1.1) The birth pangs encompass False Christs, Wars, and Famines (20).

2) The Great Tribulation. This begins when Antichrist causes the Abomination of Desolation, which leads to martyrdom et al. As Kurschner notes, “If the church is raptured before the Antichrist, then why does Paul so passionately warn believers concerning the Antichrist’s deception at his revelation” (42).

The heart of the book is Kurschner’s analysis of Revelation, and it is this which initially gave me the most trouble. If it is true that the Seals/Bowls/Trumpets are sequential, and if the church is raptured around chapter 7, then it is hard to see how the Trumpets aren’t at least coterminous with the seals. Kurschner solves this problem by noting that the Trumpets follow a parenthesis in chapters 12-14. John warns the believers not to take the mark of the Beast; this only makes sense if the events in chapter 13 happen before the events in chapter 7. The parenthesis argument works, though I think it probably needs its own monograph.

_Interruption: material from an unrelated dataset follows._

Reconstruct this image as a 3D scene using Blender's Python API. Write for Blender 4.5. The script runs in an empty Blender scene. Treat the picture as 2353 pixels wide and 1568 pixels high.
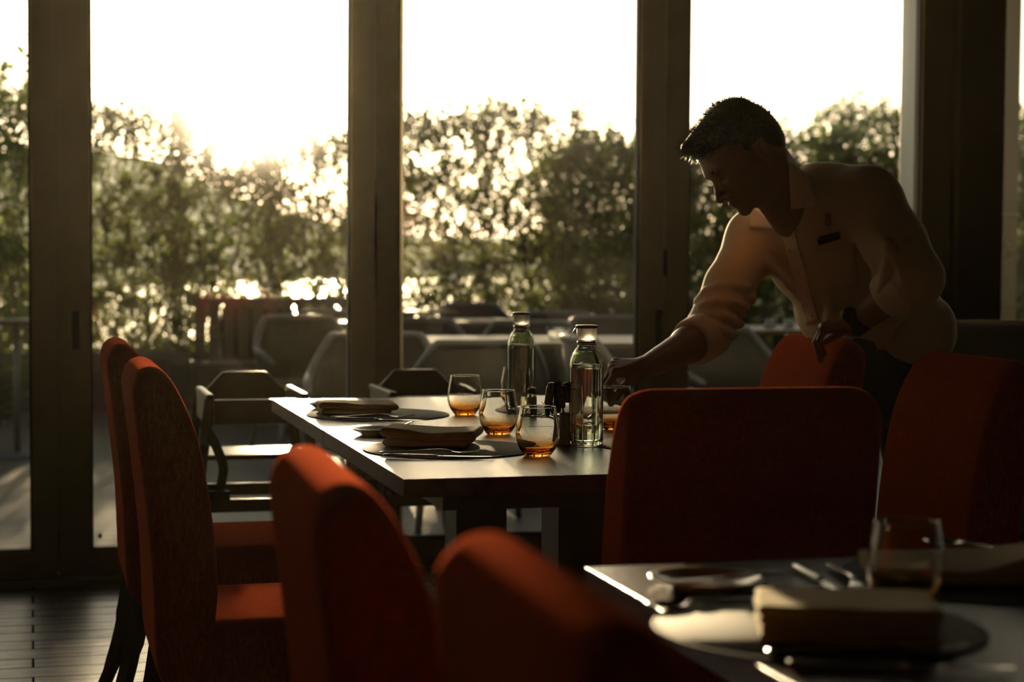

Per Revelation, the problem for pretribulationists is that the saints in Revelation 6 were martyred by Antichrist, yet they are pleading to God for the outpouring of his wrath. This signifies several things: the saints are in the tribulation, yet God’s wrath hasn’t happened. Therefore, the Tribulation isn’t coterminous with God’s wrath.

Kurschner has several fascinating appendices detailing the structure of revelation and what the earliest fathers taught about the rapture (hint: It’s pre-wrath; see the following: Didache 16.4-5; Hippolytus On Daniel II.7; Irenaeus V.30.3-4).